Brief: Restate the whole listing word for word. Pictures are left out.
********
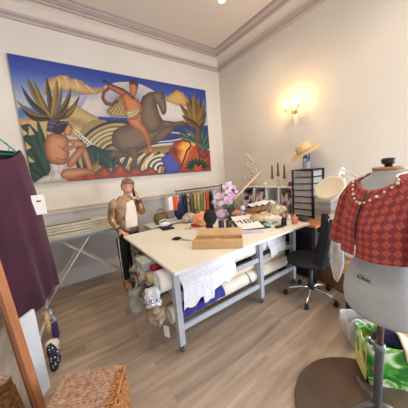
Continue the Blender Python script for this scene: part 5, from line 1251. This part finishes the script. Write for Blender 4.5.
def green_mat():
    m=bpy.data.materials.new('printed_green_bag'); m.use_nodes=True; nt=m.node_tree;N=nt.nodes;L=nt.links;b=N['Principled BSDF']; b.inputs['Roughness'].default_value=.4
    tc=N.new('ShaderNodeTexCoord'); no=N.new('ShaderNodeTexNoise'); no.inputs['Scale'].default_value=5.5; no.inputs['Detail'].default_value=2; no.inputs['Distortion'].default_value=1.2; L.new(tc.outputs['Object'],no.inputs['Vector'])
    r=N.new('ShaderNodeValToRGB'); e=r.color_ramp.elements; r.color_ramp.interpolation='EASE'
    e[0].position=.0; e[0].color=(*lin((36,110,40)),1); e[1].position=1; e[1].color=(*lin((232,240,220)),1)
    for p_,c_ in((.40,(40,120,44)),(.50,(84,170,56)),(.56,(200,224,180)),(.60,(228,236,214)),(.63,(96,180,60)),(.74,(206,204,80))):
        k=e.new(p_); k.color=(*lin(c_),1)
    L.new(no.outputs['Fac'],r.inputs[0])
    vo=N.new('ShaderNodeTexVoronoi'); vo.inputs['Scale'].default_value=9; L.new(tc.outputs['Object'],vo.inputs['Vector']); lt=N.new('ShaderNodeMath'); lt.operation='LESS_THAN'; lt.inputs[1].default_value=.2; L.new(vo.outputs['Distance'],lt.inputs[0])
    rc=N.new('ShaderNodeValToRGB'); rc.color_ramp.interpolation='CONSTANT'; rc.color_ramp.elements[0].color=(*lin((210,60,50)),1); rc.color_ramp.elements[1].position=.5; rc.color_ramp.elements[1].color=(*lin((216,70,150)),1); k=rc.color_ramp.elements.new(.75); k.color=(*lin((240,200,60)),1)
    L.new(vo.outputs['Color'],rc.inputs[0]); mx=N.new('ShaderNodeMix'); mx.data_type='RGBA'; L.new(lt.outputs[0],mx.inputs[0]); L.new(r.outputs[0],mx.inputs['A']); L.new(rc.outputs[0],mx.inputs['B']); L.new(mx.outputs['Result'],b.inputs['Base Color']); return m
t,Rm=shopper(Vector((1.85,.345,0)),.50,.24,.34,math.radians(-52),green_mat(),'green_shopping_bag','large glossy shopping bag printed with green leaves and flowers','x')
yl=M('yellow_print',(222,214,96),.5,var=.15,scale=20,rgb2=(236,232,150))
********
Response below:
Continue the Blender Python script for this scene: part 5, from line 1251. This part finishes the script. Write for Blender 4.5.
def green_mat():
    m=bpy.data.materials.new('printed_green_bag'); m.use_nodes=True; nt=m.node_tree;N=nt.nodes;L=nt.links;b=N['Principled BSDF']; b.inputs['Roughness'].default_value=.4
    tc=N.new('ShaderNodeTexCoord'); no=N.new('ShaderNodeTexNoise'); no.inputs['Scale'].default_value=5.5; no.inputs['Detail'].default_value=2; no.inputs['Distortion'].default_value=1.2; L.new(tc.outputs['Object'],no.inputs['Vector'])
    r=N.new('ShaderNodeValToRGB'); e=r.color_ramp.elements; r.color_ramp.interpolation='EASE'
    e[0].position=.0; e[0].color=(*lin((36,110,40)),1); e[1].position=1; e[1].color=(*lin((232,240,220)),1)
    for p_,c_ in((.40,(40,120,44)),(.50,(84,170,56)),(.56,(200,224,180)),(.60,(228,236,214)),(.63,(96,180,60)),(.74,(206,204,80))):
        k=e.new(p_); k.color=(*lin(c_),1)
    L.new(no.outputs['Fac'],r.inputs[0])
    vo=N.new('ShaderNodeTexVoronoi'); vo.inputs['Scale'].default_value=9; L.new(tc.outputs['Object'],vo.inputs['Vector']); lt=N.new('ShaderNodeMath'); lt.operation='LESS_THAN'; lt.inputs[1].default_value=.2; L.new(vo.outputs['Distance'],lt.inputs[0])
    rc=N.new('ShaderNodeValToRGB'); rc.color_ramp.interpolation='CONSTANT'; rc.color_ramp.elements[0].color=(*lin((210,60,50)),1); rc.color_ramp.elements[1].position=.5; rc.color_ramp.elements[1].color=(*lin((216,70,150)),1); k=rc.color_ramp.elements.new(.75); k.color=(*lin((240,200,60)),1)
    L.new(vo.outputs['Color'],rc.inputs[0]); mx=N.new('ShaderNodeMix'); mx.data_type='RGBA'; L.new(lt.outputs[0],mx.inputs[0]); L.new(r.outputs[0],mx.inputs['A']); L.new(rc.outputs[0],mx.inputs['B']); L.new(mx.outputs['Result'],b.inputs['Base Color']); return m
t,Rm=shopper(Vector((1.85,.345,0)),.50,.24,.34,math.radians(-52),green_mat(),'green_shopping_bag','large glossy shopping bag printed with green leaves and flowers','x')
yl=M('yellow_print',(222,214,96),.5,var=.15,scale=20,rgb2=(236,232,150))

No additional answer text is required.